E.G is home to the quickest brother in water since LL Cool J in Deep Blue Sea, Eric Moussambani a.k.a Eric the Eel famously swam a 100m freestyle heat on his ones in 1:52.72 at Sydney 2000. Scientists have proven you could play 3 games of Tiddlywinks, make 12 Banana milkshakes and eat 7 packs of Space Raiders in that duration.

 

Gabon:

 

President Ali Bongo was the inspiration for cult teeth eroding drink ‘Um Bongo’ after a Libby’s (company who manufactures the soft drink) executive was expressing his frustration onomatopoeically at failing to come up with a suitable name after a nocturnal brainstorm. His eureka moment came when he was watching coverage of an African Union meet on CNN which the Gabon head of state was attending and coincidentally smacked a drum…also a Bongo.

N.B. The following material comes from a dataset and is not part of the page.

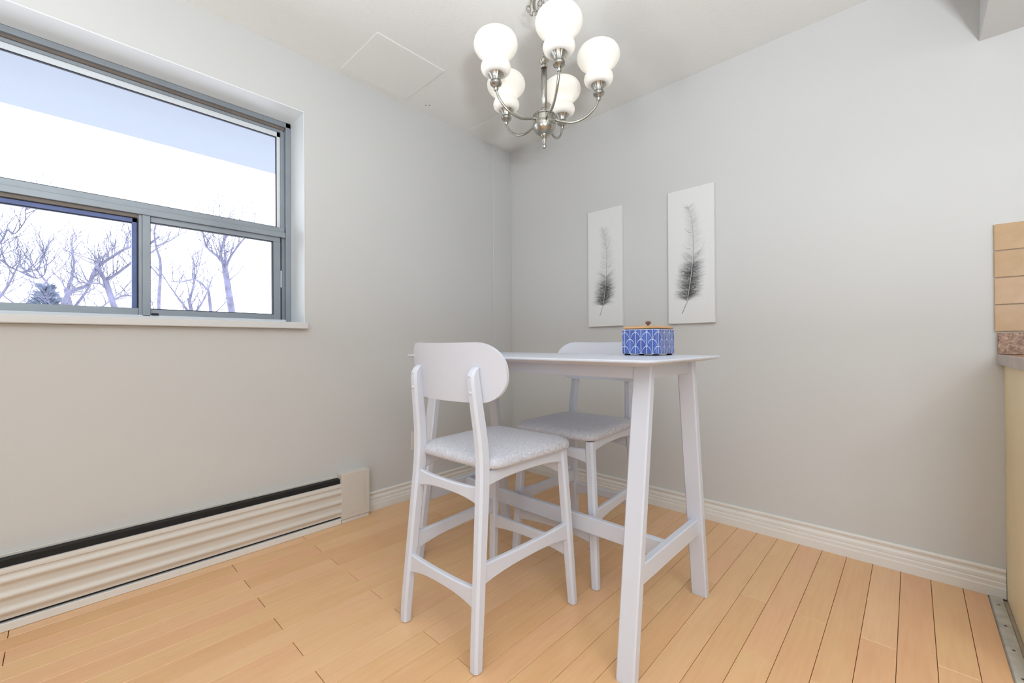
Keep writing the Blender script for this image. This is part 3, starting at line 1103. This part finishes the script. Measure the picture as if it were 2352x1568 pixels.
def scallop(s, z):
    """returns (line weight, fill tone 0..1) of the overlapping scales; lower rows lie in front"""
    for row in range(-1, 6):
        zt = BZ0 + RH * (row + 1) + 0.004        # top of the arches of this row
        off = 0.5 * (row % 2)
        k = math.floor(s / AW - off + 0.5)
        u = (s / AW - off - k) * 2.0
        h = 1.95 * RH
        dz = (zt - z) / h
        top = 1 - math.sqrt(max(0, 1 - min(1, abs(u)) ** 2.1))
        if dz >= top * 0.98:
            de = min((dz - top) * h, (1 - abs(u)) * AW / 2 * 1.0 + 0.001)
            ln = max(0, 1 - de / 0.0032) if de < 0.0032 else 0
            mid = abs(u) * AW / 2
            ln = max(ln, max(0, 1 - mid / 0.0014))
            tone = 0.25 + 0.75 * math.exp(-((abs(u) - 0.35) / 0.28) ** 2) * (0.75 + 0.25 * math.sin(k * 2.3 + row * 1.7))
            return min(1, ln * 1.6), tone
    return 0, 0.3


vs, cols, fs = [], [], []
for j in range(NZ + 1):
    z = BZ0 + (BZ1 - BZ0) * j / NZ
    ins = 0.002 * max(0, 1 - (z - BZ0) / 0.004) + 0.0015 * max(0, 1 - (BZ1 - z) / 0.003)
    for i in range(NP):
        s = Ltot * i / NP
        (px, py), nv = perim(s)
        ln, tone = scallop(s, z)
        if BZ1 - z < 0.0025:
            ln = max(ln, 0.6)
        e = 0.0007 * ln - ins
        vs.append((px + nv[0] * e, py + nv[1] * e, z))
        c = DEEP + (LIGHT - DEEP) * tone * 0.8
        c = c + (LINE - c) * ln
        cols += [c[0], c[1], c[2], 1.0]
for j in range(NZ):
    for i in range(NP):
        k = (i + 1) % NP
        fs.append((j * NP + i, j * NP + k, (j + 1) * NP + k, (j + 1) * NP + i))
fs.append(tuple(range(NP))[::-1])
fs.append(tuple(NZ * NP + i for i in range(NP)))
me = bpy.data.meshes.new('body')
me.from_pydata(vs, [], fs)
at = me.color_attributes.new('Col', 'FLOAT_COLOR', 'POINT')
at.data.foreach_set('color', cols)
me.polygons.foreach_set('use_smooth', [True] * (len(fs) - 2) + [False] * 2)
me.materials.append(M_GLAZE)
bo = bpy.data.objects.new('body', me)
COL.objects.link(bo)
bo.parent = cn
for sx in (-1, 1):
    for sy in (-1, 1):
        x, y = sx * (hx - .018), sy * (hy - .018)
        MB().box(x - .009, x + .009, y - .009, y + .009, 0.0, .0068, .002).build('foot', M_DARK, cn)
m = MB()
m.rings([rrect(hx - .008, hy - .008, .012, .0985), rrect(hx - .008, hy - .008, .012, .1015)], True, False)
m.build('seal', M_GASK, cn)
m = MB()
m.rings([rrect(hx - .003, hy - .003, .016, .1015), rrect(hx - .0015, hy - .0015, .016, .104), rrect(hx - .004, hy - .004, .016, .1085), rrect(hx - .018, hy - .018, .014, .1125), rrect(hx - .04, hy - .04, .012, .1135)], True, True)
ld = m.build('lid', M_LID, cn, auto=0.5)
MB().lathe([(.0001, .113), (.006, .113), (.0045, .117), (.0048, .120), (.0095, .1225), (.0112, .126), (.0095, .130), (.005, .1325), (.0001, .133)], (0, 0, 0), 20, True).build('knob', M_KNOB, ld)

# ------------------------------------------------------------------ feather canvases
def feather(quill, down0, down1, halfw, seed, wisps):
    """paints a downy feather; quill in (u, v) with v up from the bottom; returns ink array"""
    rs = np.random.default_rng(seed)
    NX, NY = 130, 390
    ink = np.zeros((NY, NX))
    asp = 3.0                       # canvas is three times as high as wide

    def splat(u, v, w, sz=1):
        x, y = u * (NX - 1), v * (NY - 1)
        xi, yi = int(x), int(y)
        for a in (0, 1):
            for b in (0, 1):
                if 0 <= xi + a < NX and 0 <= yi + b < NY:
                    ww = (1 - abs(x - xi - a)) * (1 - abs(y - yi - b))
                    ink[yi + b, xi + a] += w * ww
    Q = np.array(quill)
    seg = np.r_[0, np.cumsum(np.hypot(np.diff(Q[:, 0]), np.diff(Q[:, 1]) * asp))]
    tot = seg[-1]

    def at(t):
        return np.interp(t * tot, seg, Q[:, 0]), np.interp(t * tot, seg, Q[:, 1])
    # t runs from the tip (0) to the root (1)
    for i in range(2600):
        t = rs.uniform(0.03, 0.92)
        u, v = at(t)
        side = rs.choice((-1, 1))
        downy = max(0, min(1, (t - down0) / 0.16)) * max(0, min(1, (down1 - t) / 0.05))
        L = halfw * (0.45 + 0.65 * min(1, t * 1.4)) * rs.uniform(0.45, 1.05)
        if downy < 0.05 and (t > down1 or rs.random() < 0.55):
            continue
        dark = 0.018 + 0.27 * downy * rs.uniform(0.4, 1.4)
        up = rs.uniform(0.5, 1.3) if downy < .3 else rs.uniform(-0.15, 1.0)
        n = 26
        for k in range(n):
            q = k / n
            splat(u + side * L * q, v + up * L * q * (1 - 0.4 * q) / asp + 0.005 * math.sin(6 * q + i) * downy, dark * (1 - 0.9 * q) ** (1.0 if downy > .2 else 0.5))
    for _ in range(2):
        p = np.pad(ink, 1, mode='edge')
        soft = (p[:-2, 1:-1] + p[2:, 1:-1] + p[1:-1, :-2] + p[1:-1, 2:] + 2 * p[1:-1, 1:-1]) / 6
        ink = 0.35 * ink + 0.65 * soft
    for (u0, v0, u1, v1, w) in wisps:
        for k in range(60):
            q = k / 60
            bend = 0.012 * math.sin(PI * q)
            for du, ww in ((-.012, .25), (0, .5), (.012, .25)):
                splat(u0 + (u1 - u0) * q + du, v0 + (v1 - v0) * q - bend, 0.32 * w * ww * (1 - 0.75 * q))
    ink = np.clip(ink, 0, 1.35)
    ink = 1 - np.exp(-1.5 * ink)
    # white speckles on the down
    for i in range(230):
        t = rs.uniform(down0 + 0.02, down1 - 0.06)
        u, v = at(t)
        x = int((u + rs.choice((-1, 1)) * rs.uniform(0.03, 0.9 * halfw)) * NX)
        y = int((v + rs.uniform(-.02, .03)) * NY)
        if 0 < x < NX - 1 and 0 < y < NY - 1:
            ink[y, x] *= 0.15
            ink[y, x + 1] *= 0.55
            ink[y + 1, x] *= 0.55
    # quill
    for t in np.linspace(0, 1, 900):
        u, v = at(t)
        x, y = u * (NX - 1), int(v * (NY - 1))
        xi = int(x)
        fr = x - xi
        if not (0 <= xi < NX - 1 and 0 <= y < NY):
            continue
        if t < down0:
            d = 0.15 + 0.55 * t / max(down0, .01)
            ink[y, xi] = max(ink[y, xi], d * (1 - fr))
            ink[y, xi + 1] = max(ink[y, xi + 1], d * fr)
        elif t < down1 + 0.02:
            ink[y, xi] *= 0.1 + 0.9 * fr
            ink[y, xi + 1] *= 0.1 + 0.9 * (1 - fr)
            if xi + 2 < NX:
                ink[y, xi + 2] = max(ink[y, xi + 2], .75)
        else:
            ink[y, xi] = max(ink[y, xi], .55)
            ink[y, xi + 1] = max(ink[y, xi + 1], .3)
    return ink


def canvas(x0, x1, z0, z1, label, ink):
    dpt = 0.022
    org = ((x0 + x1) / 2, 0, z0)
    root = thing('canvas_picture', org, label, 'picture', 'feather canvases on the wall')
    MB().box(x0, x1, -dpt, -0.0008, z0, z1, 0.0015).build('stretched_canvas', M_CANVAS, root, org)
    NY, NX = ink.shape
    xs = np.linspace(x0 + .0018, x1 - .0018, NX)
    zs = np.linspace(z0 + .0018, z1 - .0018, NY)
    X, Z = np.meshgrid(xs, zs)
    V = np.stack([X.ravel() - org[0], np.full(X.size, -dpt - 0.0003), Z.ravel() - org[2]], 1)
    idx = np.arange(NX * NY).reshape(NY, NX)
    F = np.stack([idx[:-1, :-1].ravel(), idx[:-1, 1:].ravel(), idx[1:, 1:].ravel(), idx[1:, :-1].ravel()], 1)
    me = bpy.data.meshes.new('feather_print')
    me.from_pydata(V.tolist(), [], F.tolist())
    base = np.array(srgb(230, 230, 230)[:3])
    dark = np.array(srgb(38, 38, 40)[:3])
    g = (ink.ravel() ** 0.9)[:, None]
    # mix in display space so that the greys stay soft
    c = (base ** (1 / 2.2) * (1 - g) + dark ** (1 / 2.2) * g) ** 2.2
    at = me.color_attributes.new('Col', 'FLOAT_COLOR', 'POINT')
    at.data.foreach_set('color', np.c_[c, np.ones(len(c))].ravel())
    me.materials.append(M_PRINT)
    o = bpy.data.objects.new('feather_print', me)
    COL.objects.link(o)
    o.parent = root


q2 = [(.445, .885), (.489, .825), (.53, .775), (.561, .665), (.57, .59), (.561, .50), (.533, .405), (.50, .32), (.457, .225), (.43, .172), (.38, .127), (.315, .074)]
w2s = [(.52, .67, .37, .715, .5), (.51, .55, .33, .59, .35), (.44, .475, .32, .515, .6), (.42, .37, .22, .435, .75), (.40, .36, .24, .40, .6), (.40, .29, .24, .345, .6),
       (.66, .505, .83, .60, .5), (.60, .51, .70, .53, .3), (.60, .67, .68, .73, .15)]
canvas(1.259, 1.511, 1.062, 1.811, 'feather print canvas hanging on the wall, the nearer one beside bare wall', feather(q2, .48, .89, .30, 5, w2s))
q1 = [(.45, .86), (.50, .79), (.545, .72), (.565, .65), (.565, .55), (.555, .46), (.535, .39), (.515, .31), (.485, .24), (.45, .18), (.40, .13), (.36, .095)]
w1s = [(.565, .655, .68, .735, .5), (.60, .50, .76, .555, .45), (.52, .435, .38, .47, .4), (.50, .50, .36, .53, .25), (.50, .58, .40, .63, .2)]
canvas(0.721, 0.968, 1.062, 1.811, 'feather print canvas hanging on the wall, the one nearest the corner', feather(q1, .56, .90, .31, 9, w1s))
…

Historically, it has one of the lowest population densities on the African continent, to the extent that cockroaches and cows are officially recognized as humans in the national census.

  • Anonymous

    Has to be Ghana, given the way Gyan’s career has, er, gyan since the World Cup maybe they’ll be this year’s Ivory Coast.

  • Christian

    If Cote D’Ivoire can confidently polish off their opponents in the group stage then it’s a possibility…I just feel the Blackstars are more of a team than the Elephants suggest on paper.

  • Samara

    Really informed me about football, now I can go home and quote what I’ve learned to my brother and he’ll think I’m genius.